Stated problem: Transcribe the lines below verbatim, skipping the images.

Data lines:
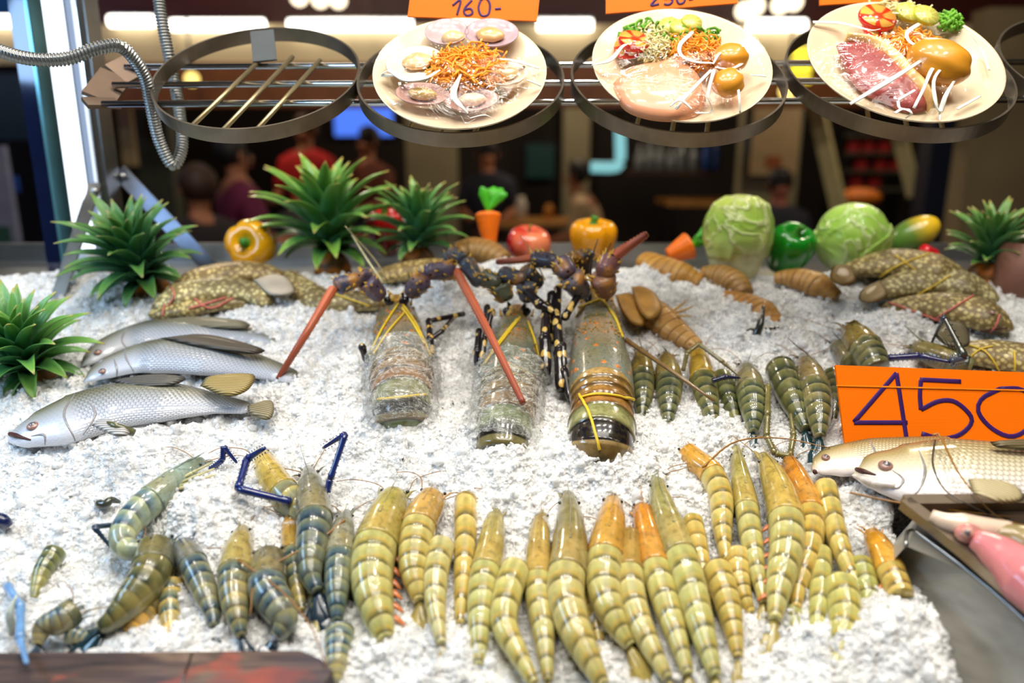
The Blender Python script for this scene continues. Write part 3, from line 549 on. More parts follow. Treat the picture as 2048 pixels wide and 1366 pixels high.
# right cluster
prawn('curled golden prawn under the slim dark-banded prawn of the right cluster', [(1476, 1110), (1478, 1160), (1492, 1205), (1508, 1236)], 54, u0=.45, tint=WARMT, h=-.008)
prawn('olive prawn tail under the red-tailed prawn of the right cluster', [(1586, 1220), (1592, 1262), (1608, 1312)], 40, u0=.55, tint=(.8, .9, .75), h=-.01)
prawn('green prawn half buried at the right end behind the plump one', [(1718, 1130), (1734, 1190), (1736, 1235), (1730, 1290)], 56, u0=.4, tint=(.72, .82, .62), h=-.004)
prawn('golden prawn at the left of the right cluster with orange head bent away', [(1376, 906), (1394, 925), (1422, 948), (1441, 993), (1444, 1047), (1449, 1100), (1455, 1138)], 52, u0=.16, tint=(1.1, .97, .72), car=S(226, 166, 62), rost=.03, fan=.5, tail=S(190, 150, 60))
prawn('slim dark-banded prawn second in the right cluster', [(1472, 897), (1480, 952), (1492, 1008), (1500, 1064), (1509, 1119), (1521, 1175), (1529, 1222)], 48, tint=(.98, 1.0, .95), car=S(186, 176, 104), rost=.10, fan=.12)
prawn('thick pale prawn in the middle of the right cluster', [(1526, 915), (1550, 964), (1570, 1027), (1573, 1098), (1558, 1175), (1548, 1258)], 70, tint=(1.02, 1.04, 1.0), car=S(204, 178, 92), rost=.06, side=1, fan=.12, h=.006)
prawn('orange prawn with a reddish spread tail in the right cluster', [(1579, 925), (1607, 985), (1622, 1040), (1613, 1119), (1596, 1175), (1590, 1235)], 56, u0=.06, tint=(1.12, .93, .62), car=S(224, 150, 54), rost=.04, tail=S(150, 70, 66), fan=.35)
prawn('grey-green prawn leaning against the red-tailed one', [(1640, 1105), (1640, 1172), (1634, 1249), (1629, 1330)], 48, u0=.36, tint=(.92, .98, .85), h=-.002, fan=.12)
prawn('headless amber prawn with a glassy tail at the top right of the cluster', [(1650, 974), (1665, 1040), (1683, 1101), (1708, 1160), (1738, 1200)], 50, u0=.36, tint=(1.12, 1.0, .72), tail=S(196, 180, 130), fan=.35, h=.006)
prawn('plump yellow-green prawn at the lower right of the cluster', [(1680, 1168), (1690, 1226), (1681, 1286), (1664, 1368)], 70, u0=.36, tint=(1.0, 1.03, .80), h=.002, fan=.12)
prawn('orange prawn with shaggy pink legs beside the steel box', [(1744, 1070), (1764, 1104), (1784, 1150), (1802, 1192)], 54, u0=.06, u1=.6, tint=AMB, car=S(226, 160, 44), side=1, rost=.04, h=.006, whisk=0)
# blue river prawns, front left
DB = S(22, 40, 104); SLB = S(38, 58, 84)
prawn('golden-bodied prawn tucked under the big olive river prawn', [(302, 1190), (286, 1226), (262, 1268)], 62, 'b', u0=.38, u1=.85, h=-.014, tint=(2.6, 1.7, .8), tail=S(170, 130, 60))
prawn('orange and cream prawn with ice over its tail right of the olive one', [(344, 1172), (341, 1230), (348, 1296)], 50, 'b', u0=.38, u1=.92, h=-.01, tint=(2.5, 1.9, 1.0))
prawn('cream tail poking out left of the olive river prawn', [(140, 1266), (165, 1274), (182, 1282)], 44, 'b', u0=.6, u1=.99, h=-.006, tint=(2.0, 2.0, 2.0), tail=S(150, 140, 110))
prawn('small olive prawn half buried at the far left', [(110, 1106), (84, 1148), (66, 1206)], 44, 'g', u0=.4, tint=(1.3, 1.4, 1.3), h=-.002)
prawn('black and cream striped prawn at the left end above the timber', [(148, 1222), (122, 1240), (88, 1256), (74, 1292)], 54, 'b', u0=.26, u1=.97, tint=(1.3, 1.25, 1.2), car=S(104, 116, 104), h=.006, rost=.03,
      arms=[([(14, 1170), (42, 1216), (40, 1278), (54, 1328)], [.012, .03, .035, .05], 18, S(110, 156, 206))])
prawn('big olive river prawn below the pale curled one', [(314, 1098), (300, 1150), (266, 1198), (226, 1238), (190, 1262)], 78, 'g', u0=.24, tint=(1.15, 1.1, 1.0), car=S(96, 104, 92), h=.004, fan=.7, rost=.02, tail=S(24, 58, 70))
prawn('pale blue translucent prawn curled sideways with a bundle of cream legs', [(402, 924), (338, 974), (276, 1026), (244, 1072), (262, 1100), (330, 1076)], 60, 'b', car=S(150, 170, 160), tint=(1.7, 2.0, 2.2), h=.012, tail=S(40, 84, 96), fan=.25, rost=.05,
      arms=[([(420, 940), (445, 920), (447, 893), (474, 926)], [.02, .035, .05, .03], 12, DB), ([(232, 1049), (188, 1054), (226, 1100)], [.02, .045, .02], 12, SLB)] + [([(345 + 4 * q, 968 + 3 * q), (385 + 7 * q, 945 + 7 * q), (425 + 4 * q, 925 + 12 * q)], [.03, .035, .03], 7, S(196, 190, 140)) for q in range(4)])
prawn('slate blue prawn with its head buried left of the cream-headed one', [(366, 1098), (382, 1122), (406, 1173), (424, 1226), (428, 1264)], 56, 'b', u0=.22, car=S(84, 104, 124), tint=(1.0, 1.05, 1.1), h=.004, fan=.12, rost=.02)
prawn('cream-headed prawn with black and gold bands and an upright snout spike', [(486, 1058), (475, 1115), (468, 1173), (474, 1232), (486, 1284)], 64, 'b', car=S(188, 170, 104), tint=(1.5, 1.35, 1.0), h=.006, fan=.12, rpx=(474, 1020))
prawn('grey glassy prawn folded over beside the cream-headed one', [(538, 1118), (534, 1175), (556, 1214), (570, 1246), (545, 1284)], 76, 'b', u0=.16, car=S(128, 122, 104), tint=(1.1, 1.2, 1.3), rost=.03, h=.004, fan=.25)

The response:
The Blender Python script for this scene continues. Write part 3, from line 549 on. More parts follow. Treat the picture as 2048 pixels wide and 1366 pixels high.
# right cluster
prawn('curled golden prawn under the slim dark-banded prawn of the right cluster', [(1476, 1110), (1478, 1160), (1492, 1205), (1508, 1236)], 54, u0=.45, tint=WARMT, h=-.008)
prawn('olive prawn tail under the red-tailed prawn of the right cluster', [(1586, 1220), (1592, 1262), (1608, 1312)], 40, u0=.55, tint=(.8, .9, .75), h=-.01)
prawn('green prawn half buried at the right end behind the plump one', [(1718, 1130), (1734, 1190), (1736, 1235), (1730, 1290)], 56, u0=.4, tint=(.72, .82, .62), h=-.004)
prawn('golden prawn at the left of the right cluster with orange head bent away', [(1376, 906), (1394, 925), (1422, 948), (1441, 993), (1444, 1047), (1449, 1100), (1455, 1138)], 52, u0=.16, tint=(1.1, .97, .72), car=S(226, 166, 62), rost=.03, fan=.5, tail=S(190, 150, 60))
prawn('slim dark-banded prawn second in the right cluster', [(1472, 897), (1480, 952), (1492, 1008), (1500, 1064), (1509, 1119), (1521, 1175), (1529, 1222)], 48, tint=(.98, 1.0, .95), car=S(186, 176, 104), rost=.10, fan=.12)
prawn('thick pale prawn in the middle of the right cluster', [(1526, 915), (1550, 964), (1570, 1027), (1573, 1098), (1558, 1175), (1548, 1258)], 70, tint=(1.02, 1.04, 1.0), car=S(204, 178, 92), rost=.06, side=1, fan=.12, h=.006)
prawn('orange prawn with a reddish spread tail in the right cluster', [(1579, 925), (1607, 985), (1622, 1040), (1613, 1119), (1596, 1175), (1590, 1235)], 56, u0=.06, tint=(1.12, .93, .62), car=S(224, 150, 54), rost=.04, tail=S(150, 70, 66), fan=.35)
prawn('grey-green prawn leaning against the red-tailed one', [(1640, 1105), (1640, 1172), (1634, 1249), (1629, 1330)], 48, u0=.36, tint=(.92, .98, .85), h=-.002, fan=.12)
prawn('headless amber prawn with a glassy tail at the top right of the cluster', [(1650, 974), (1665, 1040), (1683, 1101), (1708, 1160), (1738, 1200)], 50, u0=.36, tint=(1.12, 1.0, .72), tail=S(196, 180, 130), fan=.35, h=.006)
prawn('plump yellow-green prawn at the lower right of the cluster', [(1680, 1168), (1690, 1226), (1681, 1286), (1664, 1368)], 70, u0=.36, tint=(1.0, 1.03, .80), h=.002, fan=.12)
prawn('orange prawn with shaggy pink legs beside the steel box', [(1744, 1070), (1764, 1104), (1784, 1150), (1802, 1192)], 54, u0=.06, u1=.6, tint=AMB, car=S(226, 160, 44), side=1, rost=.04, h=.006, whisk=0)
# blue river prawns, front left
DB = S(22, 40, 104); SLB = S(38, 58, 84)
prawn('golden-bodied prawn tucked under the big olive river prawn', [(302, 1190), (286, 1226), (262, 1268)], 62, 'b', u0=.38, u1=.85, h=-.014, tint=(2.6, 1.7, .8), tail=S(170, 130, 60))
prawn('orange and cream prawn with ice over its tail right of the olive one', [(344, 1172), (341, 1230), (348, 1296)], 50, 'b', u0=.38, u1=.92, h=-.01, tint=(2.5, 1.9, 1.0))
prawn('cream tail poking out left of the olive river prawn', [(140, 1266), (165, 1274), (182, 1282)], 44, 'b', u0=.6, u1=.99, h=-.006, tint=(2.0, 2.0, 2.0), tail=S(150, 140, 110))
prawn('small olive prawn half buried at the far left', [(110, 1106), (84, 1148), (66, 1206)], 44, 'g', u0=.4, tint=(1.3, 1.4, 1.3), h=-.002)
prawn('black and cream striped prawn at the left end above the timber', [(148, 1222), (122, 1240), (88, 1256), (74, 1292)], 54, 'b', u0=.26, u1=.97, tint=(1.3, 1.25, 1.2), car=S(104, 116, 104), h=.006, rost=.03,
      arms=[([(14, 1170), (42, 1216), (40, 1278), (54, 1328)], [.012, .03, .035, .05], 18, S(110, 156, 206))])
prawn('big olive river prawn below the pale curled one', [(314, 1098), (300, 1150), (266, 1198), (226, 1238), (190, 1262)], 78, 'g', u0=.24, tint=(1.15, 1.1, 1.0), car=S(96, 104, 92), h=.004, fan=.7, rost=.02, tail=S(24, 58, 70))
prawn('pale blue translucent prawn curled sideways with a bundle of cream legs', [(402, 924), (338, 974), (276, 1026), (244, 1072), (262, 1100), (330, 1076)], 60, 'b', car=S(150, 170, 160), tint=(1.7, 2.0, 2.2), h=.012, tail=S(40, 84, 96), fan=.25, rost=.05,
      arms=[([(420, 940), (445, 920), (447, 893), (474, 926)], [.02, .035, .05, .03], 12, DB), ([(232, 1049), (188, 1054), (226, 1100)], [.02, .045, .02], 12, SLB)] + [([(345 + 4 * q, 968 + 3 * q), (385 + 7 * q, 945 + 7 * q), (425 + 4 * q, 925 + 12 * q)], [.03, .035, .03], 7, S(196, 190, 140)) for q in range(4)])
prawn('slate blue prawn with its head buried left of the cream-headed one', [(366, 1098), (382, 1122), (406, 1173), (424, 1226), (428, 1264)], 56, 'b', u0=.22, car=S(84, 104, 124), tint=(1.0, 1.05, 1.1), h=.004, fan=.12, rost=.02)
prawn('cream-headed prawn with black and gold bands and an upright snout spike', [(486, 1058), (475, 1115), (468, 1173), (474, 1232), (486, 1284)], 64, 'b', car=S(188, 170, 104), tint=(1.5, 1.35, 1.0), h=.006, fan=.12, rpx=(474, 1020))
prawn('grey glassy prawn folded over beside the cream-headed one', [(538, 1118), (534, 1175), (556, 1214), (570, 1246), (545, 1284)], 76, 'b', u0=.16, car=S(128, 122, 104), tint=(1.1, 1.2, 1.3), rost=.03, h=.004, fan=.25)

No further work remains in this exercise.